Australian cost of living: prices now scream ‘crikey’

You are studying abroad in scenic Sydney, Australia. After a day of researching the rich Aboriginal culture and playing with wallabies, you return to your home-stay only to realize that you are out of eggs. When you reach the store to pick up a dozen, you are shocked to see the price: five dollars.

According to 2012 data released by the Australian Bureau of Statistics, living costs in Australia have risen by 40 percent over the past decade.

“From July 1, 2012, the basic rate of living costs under the Migration regulations increased,” stated Future Unlimited, an Australian government website promoting study abroad in the country. “Under these regulations, prospective student visa applicants must have access to $18,962 a year for the main student.”

As it stands, cost of living in Sydney is around 35 percent more than in New York City, according to Numbeo, a web database consisting of user contributions that provide financial information.

“Despite a booming labor market, many household incomes in Australia are stretched due to rising cost pressures,” said JP Morgan Economist Helen Kevans to The Sydney Morning Herald.

“The cost of necessities like fruit, petrol, electricity and both rent and mortgage interest families have to pay for each week went up faster than inflation,“ said the Australian Council of Trade Unions in a public statement.

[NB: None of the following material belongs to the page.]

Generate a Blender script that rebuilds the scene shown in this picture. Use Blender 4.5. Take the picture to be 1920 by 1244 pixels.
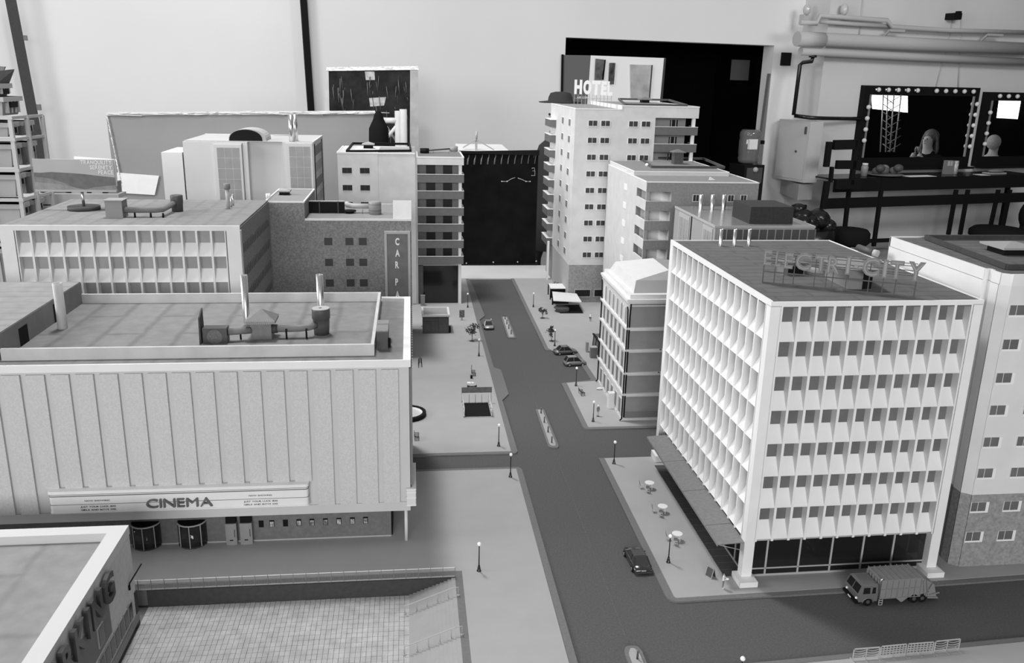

Food is one facet of these pressures.

Future Unlimited lists the price of a little more than a pound of chicken in Australia as approximately $7.13. In contrast, a pound of chicken at the Harris Teeter grocery store near campus sells for $3.00 to 5.00 on average.

An online cost of living guide from Charles Sturt University lists prices for food items in Sydney. A loaf of bread is listed at $4 as opposed to the local Harris Teeter’s $1.50 to 3.50 and a dozen of eggs is listed at close to $5 while a dozen eggs locally costs from $2.00 to $4.00.

While abroad in Australia during the summer of 2012, senior Becca Dozier experienced the high cost of food firsthand.

“While I was there, I did notice that food was a lot more expensive,” said Dozier in an email interview. “I was told that’s because they pay their food services employees a decent wage. Also, I believe that if anything is imported, it’s more expensive because Australia is so far away from anything else.”

Compare this to the experience of Sophie Long, a former resident of Sydney now living in Chicago.

“I have certainly noticed a massive difference in cost of living in Chicago versus Sydney,” said Long in an email interview. “Eating out, cabs, a gym membership, public transport, groceries, clothes and pretty much everything are half to a quarter of the cost of what they were in Sydney.”

However,  the difference between Australian and U.S. mindsets softens the brunt of high living prices.

According to the Organization for Economic Co-operation and Development’s “Your Better Life Index,” 75 percent of people in Australia said they were “satisfied with their life.” This was higher than the OECD average satisfaction rating of 59 percent for other countries.